**Given data**

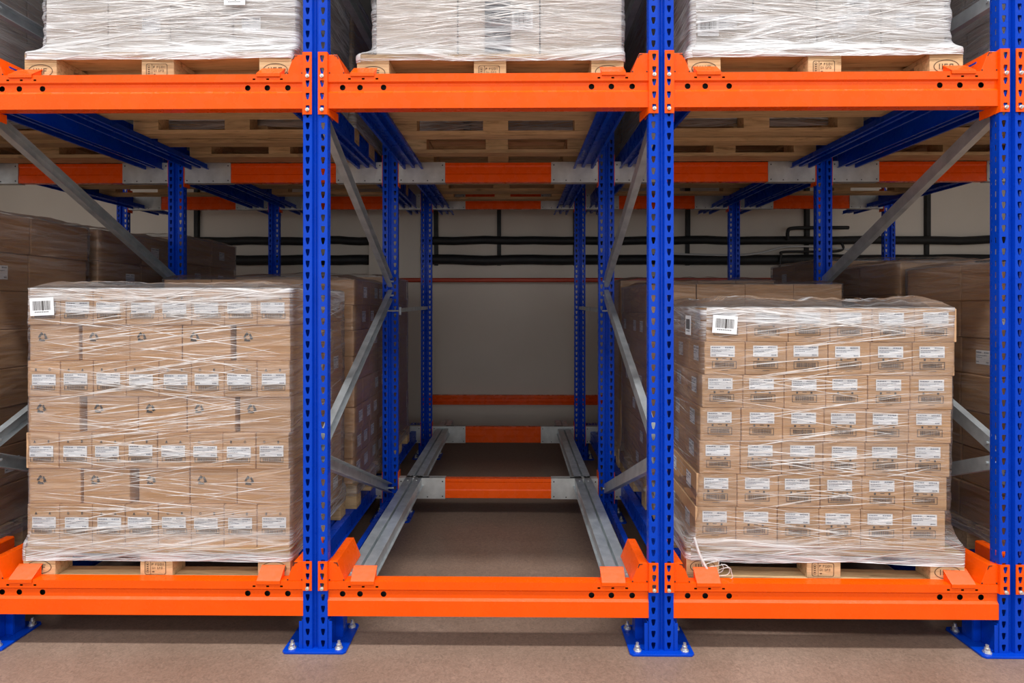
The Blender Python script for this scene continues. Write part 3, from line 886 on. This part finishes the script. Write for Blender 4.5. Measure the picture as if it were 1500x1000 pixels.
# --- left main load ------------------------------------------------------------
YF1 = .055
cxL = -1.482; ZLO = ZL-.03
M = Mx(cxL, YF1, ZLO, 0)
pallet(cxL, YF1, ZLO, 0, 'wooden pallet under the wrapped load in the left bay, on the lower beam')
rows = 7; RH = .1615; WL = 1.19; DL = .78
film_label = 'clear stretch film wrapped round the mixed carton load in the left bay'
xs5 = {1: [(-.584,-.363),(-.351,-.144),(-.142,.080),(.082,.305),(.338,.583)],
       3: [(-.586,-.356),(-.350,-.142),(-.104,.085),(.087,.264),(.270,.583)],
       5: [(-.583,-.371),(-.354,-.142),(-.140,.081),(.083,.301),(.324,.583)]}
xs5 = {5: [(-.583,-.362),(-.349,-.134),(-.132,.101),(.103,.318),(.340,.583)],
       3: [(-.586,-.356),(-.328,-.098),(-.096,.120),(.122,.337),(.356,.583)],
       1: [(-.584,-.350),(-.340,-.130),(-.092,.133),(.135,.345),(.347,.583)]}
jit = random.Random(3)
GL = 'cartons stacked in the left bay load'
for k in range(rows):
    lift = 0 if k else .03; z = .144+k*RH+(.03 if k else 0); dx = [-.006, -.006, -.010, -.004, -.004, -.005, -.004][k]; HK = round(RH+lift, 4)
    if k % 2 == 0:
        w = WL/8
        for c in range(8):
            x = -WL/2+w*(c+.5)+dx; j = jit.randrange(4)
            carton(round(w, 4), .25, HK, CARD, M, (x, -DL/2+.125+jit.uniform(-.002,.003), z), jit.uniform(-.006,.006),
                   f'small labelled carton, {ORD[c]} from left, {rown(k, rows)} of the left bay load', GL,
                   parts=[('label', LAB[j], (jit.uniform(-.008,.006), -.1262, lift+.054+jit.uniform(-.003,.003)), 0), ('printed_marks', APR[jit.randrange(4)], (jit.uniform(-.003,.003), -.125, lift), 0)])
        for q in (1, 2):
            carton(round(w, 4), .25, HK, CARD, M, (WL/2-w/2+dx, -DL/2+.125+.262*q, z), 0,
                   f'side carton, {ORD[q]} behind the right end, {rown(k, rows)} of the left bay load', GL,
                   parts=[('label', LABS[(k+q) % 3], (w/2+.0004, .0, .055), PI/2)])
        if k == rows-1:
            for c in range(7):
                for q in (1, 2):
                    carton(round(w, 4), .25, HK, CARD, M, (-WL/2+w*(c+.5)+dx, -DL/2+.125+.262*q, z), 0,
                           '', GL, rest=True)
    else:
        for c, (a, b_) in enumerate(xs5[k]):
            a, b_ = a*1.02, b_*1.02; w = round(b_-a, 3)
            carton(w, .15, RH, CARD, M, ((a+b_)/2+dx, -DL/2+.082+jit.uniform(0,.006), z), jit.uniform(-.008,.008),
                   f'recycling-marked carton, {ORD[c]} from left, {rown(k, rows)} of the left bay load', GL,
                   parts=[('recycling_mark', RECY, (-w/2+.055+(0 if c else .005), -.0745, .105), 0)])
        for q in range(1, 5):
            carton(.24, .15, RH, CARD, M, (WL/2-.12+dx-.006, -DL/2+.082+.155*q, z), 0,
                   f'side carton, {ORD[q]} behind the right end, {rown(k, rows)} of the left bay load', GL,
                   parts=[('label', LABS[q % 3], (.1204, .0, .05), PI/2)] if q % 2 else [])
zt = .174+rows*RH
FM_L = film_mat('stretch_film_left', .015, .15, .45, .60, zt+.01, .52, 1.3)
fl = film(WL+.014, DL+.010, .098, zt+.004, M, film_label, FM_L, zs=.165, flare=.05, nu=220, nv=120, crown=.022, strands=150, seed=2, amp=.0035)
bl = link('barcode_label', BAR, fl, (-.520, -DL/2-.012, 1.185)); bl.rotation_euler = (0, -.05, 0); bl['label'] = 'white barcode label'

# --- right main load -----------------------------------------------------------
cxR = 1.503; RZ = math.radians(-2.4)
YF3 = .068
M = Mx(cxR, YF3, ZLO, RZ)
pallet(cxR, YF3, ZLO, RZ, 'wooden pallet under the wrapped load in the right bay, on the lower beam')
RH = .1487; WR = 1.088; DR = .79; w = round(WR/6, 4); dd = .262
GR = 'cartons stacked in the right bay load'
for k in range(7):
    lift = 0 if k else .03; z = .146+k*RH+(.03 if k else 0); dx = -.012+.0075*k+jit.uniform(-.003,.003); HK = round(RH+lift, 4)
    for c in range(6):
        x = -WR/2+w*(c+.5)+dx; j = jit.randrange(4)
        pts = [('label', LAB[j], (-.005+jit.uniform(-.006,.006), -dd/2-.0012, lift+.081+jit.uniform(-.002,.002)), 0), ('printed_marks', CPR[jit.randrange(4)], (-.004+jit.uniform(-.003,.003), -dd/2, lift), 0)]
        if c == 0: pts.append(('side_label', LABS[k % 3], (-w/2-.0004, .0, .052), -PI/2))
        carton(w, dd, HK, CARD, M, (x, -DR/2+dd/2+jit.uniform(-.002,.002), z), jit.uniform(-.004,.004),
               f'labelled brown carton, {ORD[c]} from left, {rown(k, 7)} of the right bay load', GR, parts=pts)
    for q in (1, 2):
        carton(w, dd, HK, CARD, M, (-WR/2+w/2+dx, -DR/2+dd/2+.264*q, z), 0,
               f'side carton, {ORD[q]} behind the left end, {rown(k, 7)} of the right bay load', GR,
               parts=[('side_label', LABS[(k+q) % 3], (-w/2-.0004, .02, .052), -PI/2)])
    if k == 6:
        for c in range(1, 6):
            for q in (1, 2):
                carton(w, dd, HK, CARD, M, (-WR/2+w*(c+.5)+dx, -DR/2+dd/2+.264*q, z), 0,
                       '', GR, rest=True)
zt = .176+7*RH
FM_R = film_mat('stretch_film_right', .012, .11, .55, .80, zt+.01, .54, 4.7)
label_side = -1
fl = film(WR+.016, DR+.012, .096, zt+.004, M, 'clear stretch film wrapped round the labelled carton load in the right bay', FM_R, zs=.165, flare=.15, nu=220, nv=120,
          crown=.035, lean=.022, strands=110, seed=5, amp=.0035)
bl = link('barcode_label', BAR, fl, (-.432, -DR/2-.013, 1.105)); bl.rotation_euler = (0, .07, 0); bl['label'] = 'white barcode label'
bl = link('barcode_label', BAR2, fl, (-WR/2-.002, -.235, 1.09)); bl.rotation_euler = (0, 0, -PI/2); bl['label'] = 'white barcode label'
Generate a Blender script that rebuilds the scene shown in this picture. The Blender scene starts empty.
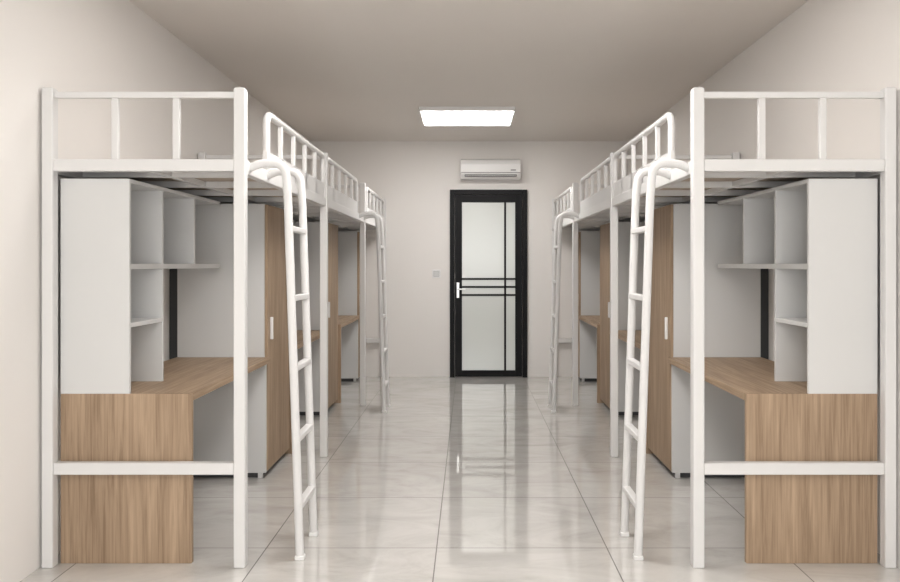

**The request**
Of the lines in the material, how many include "scene"? Respond with the number alone.

**Result for this exercise**
2